В данной работе мы не будем рассматривать множество факторов, которые приводятся в буддийской психологии. Поэтому для анализа интересующей нас проблематики прибегнем только к психоаналитической традиции. Сначала рассмотрим доличностный уровень. З. Фрейд говорил, что помимо сознательного есть и бессознательное «я». Оно является центром внутренних и внешних восприятий, различаемых по принципу приятное или неприятное, нейтральное.
Проанализируем его с точки зрения гегелевской методологии формообразовательного процесса. Исходя из того, что «я» и бессознательно, и сознательно, назовем бессознательное «я» «формой-в-себе». Конечно бессознательное «я» также не субстанциально, ибо складывается из взаимодействия различных факторов. Здесь, на этом уровне различные факторы стремятся получить «форму-для-себя» на уровне сознания, чтобы стать «я-для-себя», получить обоснование «основания-в-себе» со стороны сознания. Каждая часть сознания стремится стать личностной (У. Джемс). Форма сознания, обосновывающая содержание бессознательного, является показателем формального метаморфоза. Когда же в положенном выявляется и иное, а содержание предположенного отличается от положенного, то это – уже реальный метаморфоз. Полный метаморфоз предполагает такую форму, которая постигнет единство того и другого. На наш взгляд, таковой является конкретно-всеобщая форма, поскольку она познает единство тождества и различия.
Рассудок, пользующийся абстрактно-всеобщей формой, не способен адекватно опосредствовать и постичь бессознательное. В учении К.Г.«Юнга «эго» стремится достичь гармонии чувств и мыслей, бессознательного и сознательного, но это достигается только на уровне «самости» (надличностной инстанции). Условно назовем ее трансцендентальным «я», которое представляет собой двойственную форму. Она то и опосредствует трансцендентальное содержание бессознательных уровней, которое, согласно буддийскому Учению, есть Алая-Виджняна («сознание – сокровищница», являющаяся носительницей содержания в виде впечатлений, наклонностей, паттернов, архетипов и т.д. из прошлых жизней). Человек, его «я» связан множеством взаимодействий, как прошедших, так актуализированных, так и будущих. В этом смысле «я» также не субстанциально, а взаимозависимо.
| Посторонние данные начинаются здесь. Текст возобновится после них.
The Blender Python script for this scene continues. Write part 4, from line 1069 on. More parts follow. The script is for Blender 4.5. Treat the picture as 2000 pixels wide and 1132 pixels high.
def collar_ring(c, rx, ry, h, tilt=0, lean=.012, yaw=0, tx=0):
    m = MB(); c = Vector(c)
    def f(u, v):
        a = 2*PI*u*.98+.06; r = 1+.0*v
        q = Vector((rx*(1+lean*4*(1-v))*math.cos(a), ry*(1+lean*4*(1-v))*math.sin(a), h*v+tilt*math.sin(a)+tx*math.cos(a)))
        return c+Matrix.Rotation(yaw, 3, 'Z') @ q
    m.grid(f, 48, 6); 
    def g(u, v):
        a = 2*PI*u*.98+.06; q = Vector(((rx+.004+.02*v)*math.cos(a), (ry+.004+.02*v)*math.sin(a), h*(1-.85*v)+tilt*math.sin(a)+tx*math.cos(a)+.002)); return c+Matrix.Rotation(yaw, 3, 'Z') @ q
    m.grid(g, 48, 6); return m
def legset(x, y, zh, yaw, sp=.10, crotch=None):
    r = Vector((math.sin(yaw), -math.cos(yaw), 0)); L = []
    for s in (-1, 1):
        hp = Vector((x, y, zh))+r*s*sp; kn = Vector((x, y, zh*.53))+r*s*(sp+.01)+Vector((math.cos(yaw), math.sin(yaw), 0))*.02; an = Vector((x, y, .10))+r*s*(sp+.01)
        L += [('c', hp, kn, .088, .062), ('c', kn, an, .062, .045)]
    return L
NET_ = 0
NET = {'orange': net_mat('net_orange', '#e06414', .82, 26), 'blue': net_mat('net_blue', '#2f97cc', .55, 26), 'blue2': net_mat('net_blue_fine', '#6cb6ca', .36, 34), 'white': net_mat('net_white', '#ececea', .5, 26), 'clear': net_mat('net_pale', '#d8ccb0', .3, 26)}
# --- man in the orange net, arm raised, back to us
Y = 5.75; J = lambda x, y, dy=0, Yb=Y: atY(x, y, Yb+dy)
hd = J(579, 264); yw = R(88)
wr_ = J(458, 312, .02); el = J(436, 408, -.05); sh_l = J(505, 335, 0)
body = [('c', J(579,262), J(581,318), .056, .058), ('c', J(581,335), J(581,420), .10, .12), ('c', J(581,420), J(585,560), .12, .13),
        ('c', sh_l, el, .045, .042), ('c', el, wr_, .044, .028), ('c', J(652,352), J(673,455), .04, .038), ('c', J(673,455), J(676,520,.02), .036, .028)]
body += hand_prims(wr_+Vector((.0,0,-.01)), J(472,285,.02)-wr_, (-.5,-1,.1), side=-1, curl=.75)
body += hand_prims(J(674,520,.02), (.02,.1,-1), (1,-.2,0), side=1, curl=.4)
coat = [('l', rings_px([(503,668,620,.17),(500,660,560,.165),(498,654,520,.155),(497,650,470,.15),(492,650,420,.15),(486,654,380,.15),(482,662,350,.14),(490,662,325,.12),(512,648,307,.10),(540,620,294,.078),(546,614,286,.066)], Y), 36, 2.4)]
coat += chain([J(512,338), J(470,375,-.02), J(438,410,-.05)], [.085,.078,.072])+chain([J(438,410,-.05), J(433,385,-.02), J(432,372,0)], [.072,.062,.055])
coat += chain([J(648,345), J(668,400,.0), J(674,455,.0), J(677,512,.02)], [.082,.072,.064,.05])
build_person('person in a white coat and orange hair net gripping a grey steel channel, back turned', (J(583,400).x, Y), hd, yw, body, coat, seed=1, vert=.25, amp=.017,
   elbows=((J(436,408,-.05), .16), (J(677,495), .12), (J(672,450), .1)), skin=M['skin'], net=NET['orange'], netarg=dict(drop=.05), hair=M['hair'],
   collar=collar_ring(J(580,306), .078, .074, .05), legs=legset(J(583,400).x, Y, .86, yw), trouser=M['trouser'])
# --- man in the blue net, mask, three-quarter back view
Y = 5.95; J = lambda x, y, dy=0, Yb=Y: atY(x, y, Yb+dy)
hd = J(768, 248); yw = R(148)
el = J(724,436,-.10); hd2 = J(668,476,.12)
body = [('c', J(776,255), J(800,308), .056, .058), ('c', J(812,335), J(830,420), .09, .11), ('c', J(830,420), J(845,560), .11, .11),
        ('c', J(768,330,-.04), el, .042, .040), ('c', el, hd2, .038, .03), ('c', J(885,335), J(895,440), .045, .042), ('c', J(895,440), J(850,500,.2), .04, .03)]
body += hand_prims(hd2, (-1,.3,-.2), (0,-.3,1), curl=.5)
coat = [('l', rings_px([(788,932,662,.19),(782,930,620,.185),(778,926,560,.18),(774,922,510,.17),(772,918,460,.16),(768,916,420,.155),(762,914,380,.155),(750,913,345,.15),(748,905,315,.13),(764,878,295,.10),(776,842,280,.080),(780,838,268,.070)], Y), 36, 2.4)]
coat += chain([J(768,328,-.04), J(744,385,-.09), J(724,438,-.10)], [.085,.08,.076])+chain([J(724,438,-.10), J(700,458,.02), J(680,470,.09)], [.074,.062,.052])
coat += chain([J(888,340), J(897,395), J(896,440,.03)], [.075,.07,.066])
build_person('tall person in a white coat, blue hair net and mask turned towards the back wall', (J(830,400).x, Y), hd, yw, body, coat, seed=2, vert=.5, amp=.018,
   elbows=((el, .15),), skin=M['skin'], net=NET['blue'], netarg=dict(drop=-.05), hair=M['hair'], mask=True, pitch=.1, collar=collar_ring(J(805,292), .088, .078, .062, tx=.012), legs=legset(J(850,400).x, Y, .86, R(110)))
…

Итак, нельзя постичь Пустотность в отрыве от взаимозависимого происхождения, Абсолютный уровень в отрыве от относительного уровня и наоборот. Что же касается взаимозависимого происхождения, то здесь конечное необходимо рассматривать в его символическом единстве с бесконечным. Итак, в символе конечное сливается с бесконечным, сознательное с высшим бессознательным.
Согласно Шеллингу, законы, заложенные в реальном, с его помощью выявляются в идеальном. Они – одни и те же, как в одном случае, так и в другом. Итак, нельзя понять конечное в отрыве от бесконечного.